最高裁判所第二小法廷 昭和26年(オ)906号 判決 1953年12月18日
主文
本件上告を棄却する。
上告費用は上告人の負担とする。
理由
上告理由第一点について。
利息制限法違反の利息の定めは裁判上無効であつて、訴訟によりこれが請求をなしえないことは勿論であるけれども、これがためかかる利息の支払を定めた金銭消費貸借契約自体も民法九〇条により無効となるということはできない。金銭消費貸借においては借主は、現金またはこれと同視すべき経済上の利益を受取つてこれを現実に利用するのであり、しかも利息制限法違反の利息は裁判上無効としてこれが訴求を受ける虞れがないのであるから、右の如き消費貸借契約は単に利息が高率であるという一事により特にこれを無効とする必要あるを見ないのである。この点においては利息制限法の適用を見ない金銭以外の消費貸借上の利息または商事に関する金銭消費貸借上の損害金の場合とその趣きを異にするものといわなければならない。もとより金銭消費貸借といえども、或る特別の事情の存する場合には時に民法九〇条により無効となる場合もあるかも知れないけれども、かかる特別の事情は借主においてこれを主張立証することを要するは当然である。
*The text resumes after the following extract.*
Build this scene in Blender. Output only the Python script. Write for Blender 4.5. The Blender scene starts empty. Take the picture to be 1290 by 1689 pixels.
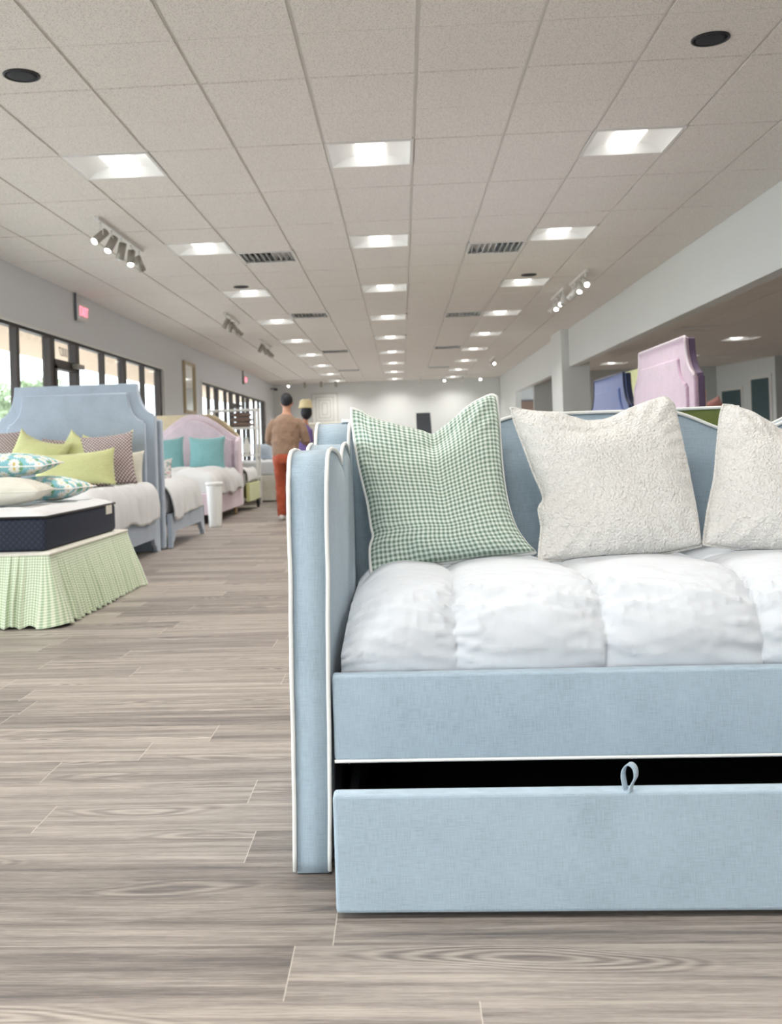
import bpy, bmesh, math, random
from mathutils import Vector, Matrix, noise as mn
random.seed(7)
PI = math.pi
S = bpy.context.scene
C = S.collection

# ------------------------------------------------------------------ camera
def cam_axes(p, y, r):
    cy, sy, cp, sp = math.cos(y), math.sin(y), math.cos(p), math.sin(p)
    fwd = Vector((-sy*cp, cy*cp, sp)); right = Vector((cy, sy, 0)); up = right.cross(fwd)
    return right*math.cos(r)+up*math.sin(r), -right*math.sin(r)+up*math.cos(r), fwd
cr, cu, cf = cam_axes(.0033, .0538, -.0322)
cd = bpy.data.cameras.new('camera'); cam = bpy.data.objects.new('camera', cd); C.objects.link(cam)
M = Matrix(((cr.x, cu.x, -cf.x, 0), (cr.y, cu.y, -cf.y, 0), (cr.z, cu.z, -cf.z, 1.0), (0, 0, 0, 1)))
cam.matrix_world = M
cd.sensor_fit = 'VERTICAL'; cd.sensor_height = 24; cd.sensor_width = 24
cd.lens = 1657.4/1689*24
cd.shift_x = 71.3/1689; cd.shift_y = -113.4/1689
cd.clip_start = .05; cd.clip_end = 300
cd.dof.use_dof = True; cd.dof.focus_distance = 2.75; cd.dof.aperture_fstop = 3.6
S.camera = cam

# ------------------------------------------------------------------ world, exposure
S.view_settings.view_transform = 'Standard'; S.view_settings.look = 'None'
S.view_settings.gamma = 1; S.view_settings.use_curve_mapping = False
S.view_settings.exposure = 0.36
W = bpy.data.worlds.new('sky'); S.world = W; W.use_nodes = True
bg = W.node_tree.nodes['Background']; bg.inputs[0].default_value = (.88, .94, 1, 1); bg.inputs[1].default_value = 5.2
LENS_STRENGTH = 2.3      # how bright the lens itself looks
LAMP_WATTS = 15.0         # downward light of each troffer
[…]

ところで本件貸借においては、上告人は自己の事業資金に充てるため借金したのであつて、他に何等特別の事情はないというのであるから、その消費貸借をもつて無効といえないことは勿論であつて、論旨援用の判例は本件に適切なものではなく、所論はこれを採ることはできない。
同第二点について。
利息制限法違反の利息を元本に組入れた場合にも、その組入自体は法律上当然に無効ではなく、単に裁判上無効たるにすぎないものと解すべきであり、従つてその組入額に対する利息の約定も、それ自体法律上当然に無効となるのではなく、単に利息制限法違反の利息に関する定めとして裁判上無効とされるにすぎないと認むべきである。蓋しいわゆる重利も畢竟元本に由来する利息に外ならず、その法律上の処遇はすべてこれを利息制限法の理想に照してこれを扱うを妥当とするからである。そして利息制限法違反の利息の定めは右の如く単に裁判上無効たるに止まり、既に支払つた制限超過の利息はこれが返還を求め得ないと解すべきであるから、右制限超過の利息を元本に組入れ、これに対する利息を支払つた場合にも、その利息については裁判上これが返還を求め得ないものといわなければならない。所論はこれと反対の見解に立ち原判決を非難するものであつて採用することはできない。
よつて、民訴四〇一条、九五条、八九条に従い、裁判官全員の一致で、主文のとおり判決する。